Just as Mr. Obama chose his equal to be vice president, so, too, has he assembled a stellar Cabinet to carry out his policies and campaign promises. USA Today reports Mr. Obama’s 18 Cabinet members include five women, four blacks, three Hispanics and two Asians. Bill Clinton’s 1993 Cabinet contained four women, four blacks and two Hispanics, the newspaper notes, and Mr. Bush’s 2001 Cabinet featured four women, two blacks, one Hispanic and two Asians.

Yet the Obama Cabinet is larger than the sum of its parts. We have become too accustomed to judging a Cabinet by its race and sex rather than by the experience and expertise of its members. In this time of crisis, that is simply inappropriate.

Mr. Obama, however, managed to deliver a varied Cabinet unified across the board by its superior strength. The American people, regardless of their political affiliation, are impressed and optimistic.

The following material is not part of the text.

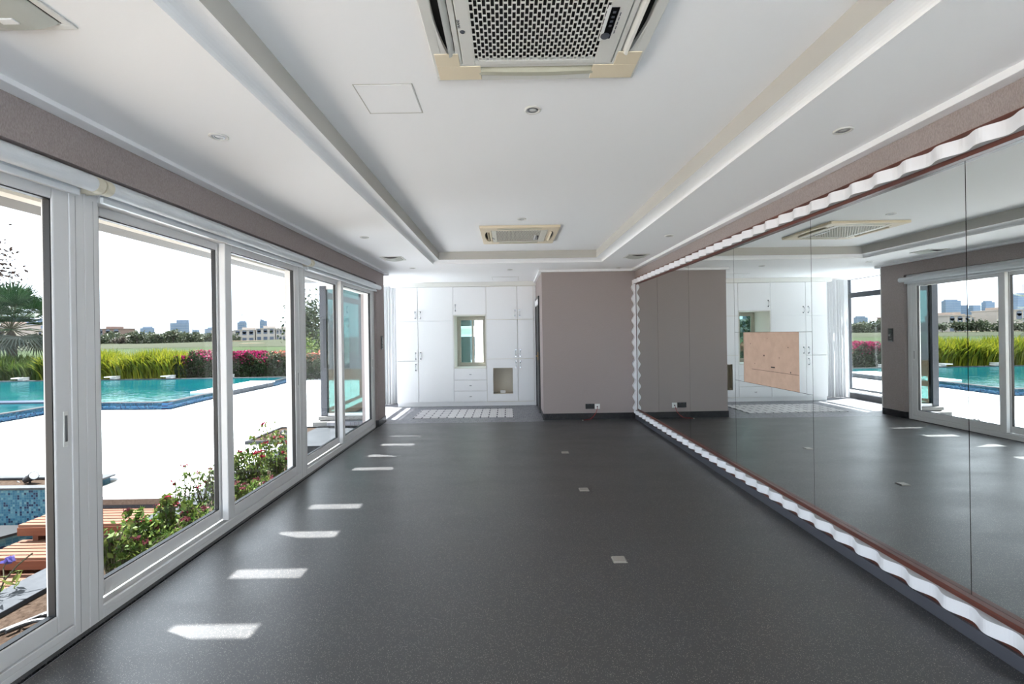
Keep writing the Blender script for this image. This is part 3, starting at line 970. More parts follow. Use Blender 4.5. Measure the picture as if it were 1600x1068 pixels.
# ------------------------------------------------------------------ downlights
def downlight(x, y, z, label):
    r = thing('downlight', label, 'downlight', (x, y, z), 'recessed downlights in the ceiling')
    MB().lathe([(0.049, 0.0), (0.049, -0.004), (0.044, -0.007), (0.036, -0.006), (0.033, -0.001), (0.033, 0.0)], (x, y, z), 28).build('trim_ring', M['acframe'], r, smooth=True)
    MB().lathe([(0.033, -0.001), (0.030, -0.004), (0.022, -0.005), (0.019, -0.001), (0.019, 0.0)], (x, y, z), 24).build('inner_ring', M['greymetal'], r, smooth=True)
    MB().lathe([(0.019, -0.002), (0.012, -0.004), (0.0001, -0.005)], (x, y, z), 20).build('lamp', M['lens'], r, smooth=True)
for (x, y, z, l) in [
    (0.163, 2.60, TZ, 'recessed downlight in the tray just beyond the large cassette'),
    (0.178, 5.06, TZ, 'tiny downlight in the tray in front of the yellowed cassette'),
    (-1.57, 2.50, CZ, 'white downlight in the lowered ceiling over the wide door post'),
    (1.89, 2.54, CZ, 'downlight in the lowered ceiling over the nearer mirror panels'),
    (-1.587, 5.10, CZ, 'small downlight over the farthest sliding door'),
    (1.88, 5.25, CZ, 'small downlight over the middle of the mirror wall'),
    (0.06, 7.80, CZ, 'tiny downlight between the tray and the white cabinets'),
    (1.92, 7.80, CZ, 'tiny downlight in the corner above the taupe closet wall'),
    (-1.545, 7.48, CZ, 'tiny downlight near the pier end of the door wall')]:
    downlight(x, y, z, l)

# ceiling vents
def vent(xc, yc, label, tagged):
    z = CZ
    r = thing('ceiling_vent', label, 'ceiling vent', (xc, yc, z), 'square curved-face ceiling vents')
    h = 0.155
    m = MB()
    for q in ((-h, -h, h, -h + .028), (-h, h - .028, h, h), (-h, -h + .028, -h + .028, h - .028), (h - .028, -h + .028, h, h - .028)):
        m.box(xc + q[0], yc + q[1], z - 0.008, xc + q[2], yc + q[3], z - 0.0003)
    m.build('frame', M['acframe'], r, bevel=0.003)
    MB().box(xc - h + .02, yc - h + .02, z - 0.003, xc + h - .02, yc + h - .02, z - 0.0005).build('duct_opening', M['cavity'], r)
    m = MB(); n = 12; g = h - 0.034
    for i in range(n):
        a, b = -g + 2 * g * i / n, -g + 2 * g * (i + 1) / n
        za, zb = z - 0.008 - 0.022 * (1 - (a / g) ** 2), z - 0.008 - 0.022 * (1 - (b / g) ** 2)
        m.add([(xc + a, yc - g, za), (xc + b, yc - g, zb), (xc + b, yc + g, zb), (xc + a, yc + g, za), (xc + a, yc - g, za + .006), (xc + b, yc - g, zb + .006), (xc + b, yc + g, zb + .006), (xc + a, yc + g, za + .006)],
              [(0, 3, 2, 1), (4, 5, 6, 7), (0, 1, 5, 4), (2, 3, 7, 6)])
    m.build('face_plate', M['ventface'], r)
    if tagged:
        MB().box(xc - 0.035, yc + 0.06, z - 0.034, xc + 0.02, yc + 0.085, z - 0.0285).build('sticker', M['whiteplastic'], r)
vent(-1.66, 1.46, 'square ceiling vent with a white sticker, nearest the viewer over the doors', True)
vent(-1.62, 6.50, 'square curved ceiling vent over the farthest sliding door', False)
vent(1.885, 6.60, 'square curved ceiling vent above the far end of the mirror', False)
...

Mr. Obama has made a major commitment to nearly impossible goals in four key policy areas that he can achieve only with a team capable of Herculean effort and feats. For starters, this Cabinet needs to gather all its forces to help Mr. Obama slay the economy’s nine-headed Hydra monster: gas prices, energy prices, housing, mortgages, stock market, Wall Street, banking, insurance and credit problems.

They need to help Obama withdraw our troops from Iraq responsibly and safely and improve our relationship with the rest of the world. They need to help him bring about significant improvements to our health-care system and find a way to increase federal spending on children’s health insurance. And they need to help him propose energy and environmental policies that directly address our nation’s dependence on foreign oil and contributions to global warming.

Mr. Obama’s team is already signaling that the estimated size of the economic stimulus package will grow to be even larger than the bailout of the financial system.

This inevitability, Mr. Biden said on ABC’s “This Week with George Stephanopoulos,” reflects the concern of both conservative and liberal economists. In other words, our economy is teetering dangerously at the precipice, capable of freefalling into the abyss of a depression.

The Bush administration has struggled for the last six months to save the economy and staunch the hemorrhaging of jobs. Much of what they’ve done has been too little, too late. Their failure has weakened the glue that holds the economy together: confidence.

The administration’s dithering and delayed reaction to the auto-industry crisis is only the latest example of its weak leadership in the closing months of the Bush presidency. To paraphrase my former boss Al Gore, “It’s time for them to go.”

Now is the time for a new era in American politics. All signs indicate it brings with it the power and purpose necessary to usher in a rebirth of reform, personal responsibility, self-sacrifice and service.

In the spirit of the holiday season, I have shared with you the gift of wisdom delivered by a stranger waiting in line in a post office: “Don’t go bragging on [Mr. Obama] too much.” Let us not have unrealistic expectations of our new president. There is a reason he has asked for our patience and prayers.

Let us instead pray for small miracles, the first of which will be that Barack Obama and his team are ready to hit the ground running come Jan. 20, 2009.

Donna Brazile is a nationally syndicated columnist, a political commentator on CNN, ABC and National Public Radio and the former campaign manager for Al Gore.